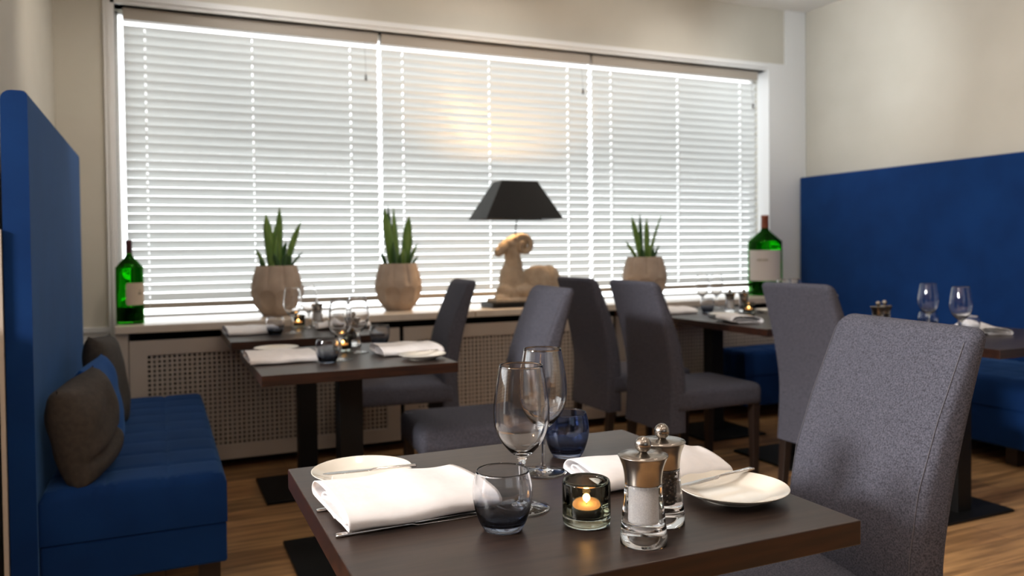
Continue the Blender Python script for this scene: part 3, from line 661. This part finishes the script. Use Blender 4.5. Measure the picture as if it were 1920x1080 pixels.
def mill(kind, label, loc, group=None):
    t = thing(kind+'_mill', label, kind+' mill', loc, 0, group)
    # acrylic body: solid wall with cavity, hollow skirt below
    out_ = smooth_prof([(0.0310, 0.0), (0.0306, 0.012), (0.0295, 0.026), (0.0272, 0.045), (0.0252, 0.062), (0.0243, 0.078)], 4)
    cav = [(0.0, 0.0783)]
    link('body', lathe(bmesh.new(), [(0, 0.0225), (0.0270, 0.0222), (0.0284, 0.0205), (0.0288, 0.015), (0.0298, 0.0)]+out_+cav, 48), 'acrylic', t)
    if kind == 'salt':
        link('salt', lathe(bmesh.new(), [(0, 0.0270), (0.0130, 0.0272), (0.0134, 0.031), (0.0128, 0.0775), (0, 0.0780)], 32), 'salt', t)
    else:
        bm = lathe(bmesh.new(), [(0, 0.0275), (0.0118, 0.0278), (0.0116, 0.076), (0, 0.0778)], 24)
        rnd = random.Random(4)
        for k in range(150):
            a = rnd.uniform(0, 2*PI); z = 0.030+0.0455*(k/150)
            bmesh.ops.create_icosphere(bm, subdivisions=1, radius=rnd.uniform(0.0017, 0.0022), matrix=Matrix.Translation((0.0118*math.cos(a), 0.0118*math.sin(a), z)))
        o = link('peppercorns', bm, 'pepper', t); o['kind'] = 'stuff'
    hp = smooth_prof([(0.0243, 0.0785), (0.0248, 0.088), (0.0270, 0.100), (0.0312, 0.111), (0.0330, 0.1145)], 5)
    link('head', lathe(bmesh.new(), [(0, 0.0785)]+hp+[(0.0325, 0.1155), (0.020, 0.1168), (0.0075, 0.1175), (0.0045, 0.1195), (0, 0.1195)], 56), 'steel', t)
    bm = bmesh.new(); bmesh.ops.create_uvsphere(bm, u_segments=28, v_segments=18, radius=0.0108, matrix=Matrix.Translation((0, 0, 0.1288))); link('knob', bm, 'steel', t)
    return t
def plate(label, loc, group=None, r=0.0865):
    t = thing('bread_plate', label, 'plate', loc, 0, group)
    p = smooth_prof([(0, 0.0055), (0.045, 0.0058), (0.062, 0.0095), (0.078, 0.0158), (r, 0.0195)], 5)+smooth_prof([(r+0.0006, 0.0188), (0.078, 0.0128), (0.060, 0.0060), (0.050, 0.0030)], 4)+[(0.049, 0.0), (0.045, 0.0), (0.044, 0.0025), (0, 0.0025)]
    p = [(q[0]*r/0.0865, q[1]) for q in p]
    link('dish', lathe(bmesh.new(), p, 64), 'china', t); return t
def napkin_mesh(Lx, D, Hh, seed=0, seg=40, peak=None, slant=0):
    # cloth folded over and over: spiral sheet extruded along x; y = depth (near side negative), z = height
    rnd = random.Random(seed); ph = [rnd.uniform(0, 6) for _ in range(5)]
    path = []
    d = D/2
    path += [(d*0.55, 0.006), (0, 0.005), (-d*0.7, 0.004), (-d, 0.004), (-d-0.005, 0.010), (-d-0.002, 0.019), (-d*0.8, Hh*0.74), (-d*0.3, Hh*0.92), (d*0.35, Hh), (d*0.8, Hh*0.92), (d, Hh*0.62), (d, Hh*0.35), (d*0.8, 0.010),
             (d*0.3, 0.009), (-d*0.5, 0.008), (-d*0.84, 0.010), (-d*0.6, Hh*0.42), (0, Hh*0.60), (d*0.6, Hh*0.66), (d*0.82, Hh*0.42), (d*0.5, Hh*0.30), (-d*0.3, Hh*0.26)]
    path = smooth_prof(path, 4); n = len(path); bm = bmesh.new(); V = []
    for i in range(seg+1):
        u = i/seg; row = []
        for k, (y, z) in enumerate(path):
            s = k/n; e = max(0, 1-u/0.06)
            amp = 0.0016+0.0015*e
            zz = max(0.0022+0.004*s*0, z*(1+0.03*math.sin(6*u+ph[0]))+amp*math.sin(11*u+5*s+ph[1])*min(1, z/0.01))
            if peak: zz += max(0, z/Hh)*peak*math.exp(-((u-0.72)/0.13)**2)*(0.5+0.5*y/d)
            yy = y+0.002*math.sin(9*u+ph[2]+3*s)
            xx = Lx*(u-0.5)+(0.006*math.sin(9*s+ph[3])*(1 if u < 0.5 else -1)*(abs(u-0.5)*2)**8)
            xx -= slant*u**3*(y/d)
            row.append(bm.verts.new((xx, yy, zz)))
        V.append(row)
    for i in range(seg):
        for k in range(n-1): bm.faces.new((V[i][k], V[i+1][k], V[i+1][k+1], V[i][k+1]))
    return bm
def napkin(label, loc, rotz, bm=None, me=None, group=None):
    if me is None:
        o = link('napkin', bm, 'cloth'); s = o.modifiers.new('solidify', 'SOLIDIFY'); s.thickness = 0.0016; s.offset = 0
    else:
        o = bpy.data.objects.new('napkin', me); C.objects.link(o); s = o.modifiers.new('solidify', 'SOLIDIFY'); s.thickness = 0.0016; s.offset = 0
    o.location = loc; o.rotation_euler = (0, 0, rotz); return tag(o, label, 'napkin', group)
def cutlery(kind, label, loc, rotz, Lg=0.20, group=None, tilt=0):
    bm = bmesh.new(); secs = []
    if kind == 'knife':
        st = [(0, 0.006, 0.003), (0.01, 0.010, 0.0045), (0.05, 0.0095, 0.0048), (0.42, 0.0065, 0.0042), (0.47, 0.0055, 0.0036), (0.50, 0.012, 0.0016), (0.75, 0.0165, 0.0012), (0.93, 0.0145, 0.0010), (0.99, 0.006, 0.0008), (1.0, 0.002, 0.0006)]
    else:
        st = [(0, 0.008, 0.002), (0.02, 0.013, 0.0026), (0.10, 0.012, 0.0026), (0.45, 0.006, 0.003), (0.66, 0.006, 0.003), (0.74, 0.016, 0.002), (0.80, 0.022, 0.0016), (0.84, 0.023, 0.0016)]
    for u, w_, h_ in st: secs.append([(u*Lg, p, q+h_/2+0.0002) for p, q in rrect(w_, h_, h_*0.45, 3)])
    loft(bm, secs)
    if kind == 'fork':
        for k in range(4):
            y = (k-1.5)*0.0062
            loft(bm, [[(0.835*Lg, y+p, q+0.001) for p, q in rrect(0.004, 0.0016, 0.0007, 2)], [(Lg, y*0.95+p, q+0.0022) for p, q in rrect(0.002, 0.0012, 0.0005, 2)]])
    o = link(kind if kind == 'fork' else 'table_knife', bm, 'silver', angle=40); o.location = loc; o.rotation_euler = (0, tilt, rotz)
    return tag(o, label, kind, group)

TZ = 0.7502
# --- nearest table
g1 = wine_glass('larger-looking clear wine glass in front on the nearest table, behind the tumbler', (0.505, 1.108, TZ))
g2 = dup(g1, 'clear wine glass behind the front one on the nearest table', (0.622, 1.272, TZ))
tb = tumbler('low glass tumbler with smoky base beside the napkin, nearest to the camera', (0.442, 1.038, TZ))
tumbler('smoky blue glass tumbler at the far side of the nearest table', (0.711, 1.351, TZ), None, 'tumblerblue')
ch1, tl1 = candle('dark smoke glass candle holder with lit tealight on the nearest table', 'lit tealight inside the dark glass holder on the nearest table', (0.560, 1.005, TZ))
sm_ = mill('salt', 'salt mill with steel head and clear body on the nearest table', (0.594, 0.908, TZ))
sm_.scale = (1.03, 1.03, 1.035)
pm_ = mill('pepper', 'pepper mill with steel head full of dark peppercorns on the nearest table', (0.662, 0.962, TZ))
pm_.scale = (1.03, 1.03, 1.035)
pR = plate('cream bread plate with a knife on it, beside the foreground chair', (0.829, 1.010, TZ))
pL = dup(pR, 'cream bread plate half hidden behind the rolled napkin, nearest table', (0.318, 1.372, TZ))
nm = napkin_mesh(0.228, 0.168, 0.038, 2, slant=0.016)
n1 = napkin('white folded napkin lying on cutlery at the left side of the nearest table', (0.338, 1.188, TZ+0.004), RD(3), nm)
nm2 = napkin_mesh(0.262, 0.125, 0.032, 5, peak=0.022)
n2 = napkin('white folded napkin with raised peak behind the two mills', (0.775, 1.165, TZ+0.001), RD(-4), nm2)
cutlery('knife', 'steel table knife under the front edge of the left napkin, nearest table', (0.218, 1.108, TZ), RD(1), 0.235)
cutlery('fork', 'steel fork whose tip shows under the left napkin, nearest table', (0.214, 1.232, TZ), RD(3), 0.20)
cutlery('knife', 'small butter knife resting on the cream plate near the foreground chair', (0.915, 1.062, TZ+0.0206), RD(180+7), 0.175, None, RD(0.6))
cutlery('knife', 'small butter knife on the plate behind the left napkin, nearest table', (0.405, 1.335, TZ+0.0205), RD(172), 0.16)

# --- second table by the bench
G2 = 'glasses and tableware on the second table'
dup(g1, 'wine glass in front on the second table, left of the other wine glass', (0.600, 2.905, TZ))
dup(g1, 'wine glass further right on the second table, behind the first', (0.706, 3.085, TZ))
dup(tb, 'smoky-based tumbler left of the wine glasses on the second table', (0.545, 2.862, TZ))
dup(tb, 'smoky tumbler behind the right napkin on the second table', (0.848, 3.30, TZ))
dup(pR, 'cream plate at the left back corner of the second table', (0.420, 3.27, TZ))
dup(pR, 'white plate with knife at the right edge of the second table', (0.878, 2.80, TZ))
cutlery('knife', 'butter knife resting on the right-hand plate of the second table', (0.955, 2.845, TZ+0.0206), RD(186), 0.175)
candle('dark candle holder behind the wine glasses on the second table', 'tealight glowing on the second table', (0.662, 3.16, TZ), None, 0.25)
n3m = n1.data
napkin('white folded napkin at the left front of the second table', (0.395, 2.985, TZ), RD(-1), me=n3m)
napkin('white folded napkin at the right side of the second table', (0.868, 2.985, TZ), RD(1), me=n3m)
dup(pm_, 'pepper mill behind the candle on the second table', (0.735, 3.30, TZ))
# --- table at the sill
napkin('white folded napkin on the left of the window-side table', (0.400, 4.06, TZ), RD(1), me=n3m)
dup(tb, 'smoky-based tumbler beside the napkin on the window-side table', (0.503, 3.945, TZ))
dup(g1, 'wine glass in front of the leftmost plant pot', (0.592, 3.985, TZ))
dup(g1, 'wine glass just right of the leftmost plant pot', (0.706, 4.20, TZ))
candle('dark candle holder on the window-side table below the leftmost pot', 'tealight glowing on the window-side table', (0.662, 4.27, TZ), None, 0.25)
napkin('white napkin at the right of the window-side table, behind the glasses', (0.86, 4.10, TZ), RD(176), me=n2.data)
dup(tb, 'tumbler near the right napkin on the window-side table', (0.80, 3.93, TZ))
dup(sm_, 'salt mill near the back of the window-side table', (0.765, 4.29, TZ))
# --- joined pair on the right
dup(g1, 'wine glass in the far right corner table, left one', (3.18, 4.16, TZ))
dup(g1, 'wine glass in the far right corner table, right one', (3.30, 4.17, TZ))
dup(tb, 'smoky tumbler in front of the corner-table wine glasses', (3.04, 3.93, TZ))
dup(sm_, 'salt mill on the far right corner table', (3.13, 3.83, TZ))
dup(pm_, 'pepper mill on the far right corner table', (3.21, 3.80, TZ))
candle('dark candle holder right of the mills on the corner table', 'tealight glowing on the corner table', (3.20, 3.745, TZ-0.0), None, 0.2)
napkin('white napkin at the left edge of the far right corner table', (2.83, 4.00, TZ), RD(0), me=n3m)
napkin('long white napkin on the joined table, left of the chair seen from behind', (2.80, 3.36, TZ), RD(75), me=n3m)
dup(pR, 'pale plate behind the long napkin on the joined table', (2.93, 3.64, TZ))
dup(pR, 'plate at the right of the candle on the joined tables', (3.36, 3.75, TZ))
napkin('white napkin right of the candle on the joined tables', (3.33, 3.50, TZ), RD(100), me=n2.data)
dup(g1, 'wine glass seen just above the back of the rear-view chair, left one', (3.03, 3.27, TZ))
dup(g1, 'wine glass seen just above the back of the rear-view chair, right one', (3.13, 3.30, TZ))
# --- table at the right edge
dup(g1, 'wine glass against the blue wall panel, left of two', (3.19, 2.53, TZ))
dup(g1, 'wine glass against the blue wall panel, right of two', (3.05, 2.265, TZ))
dup(tb, 'tumbler behind the left wine glass at the right edge table', (3.29, 2.61, TZ))
dup(tb, 'tumbler right of the right-hand wine glass, at the right edge table', (3.23, 2.36, TZ))
dup(sm_, 'salt mill just above the foreground chair back', (2.985, 2.625, TZ))
dup(pm_, 'pepper mill just above the foreground chair back', (3.06, 2.655, TZ))
napkin('white crumpled napkin at the right edge of the photo', (3.40, 2.42, TZ), RD(60), me=n2.data)
dup(pR, 'pale plate cut by the right edge of the photo', (3.43, 2.12, TZ))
..............................
- **EXERCISE PROMPT**:
Return each line of the data that contains the string "from".

- **OUTPUT FOR THIS EXERCISE**:
Continue the Blender Python script for this scene: part 3, from line 661. This part finishes the script. Use Blender 4.5. Measure the picture as if it were 1920x1080 pixels.
napkin('long white napkin on the joined table, left of the chair seen from behind', (2.80, 3.36, TZ), RD(75), me=n3m)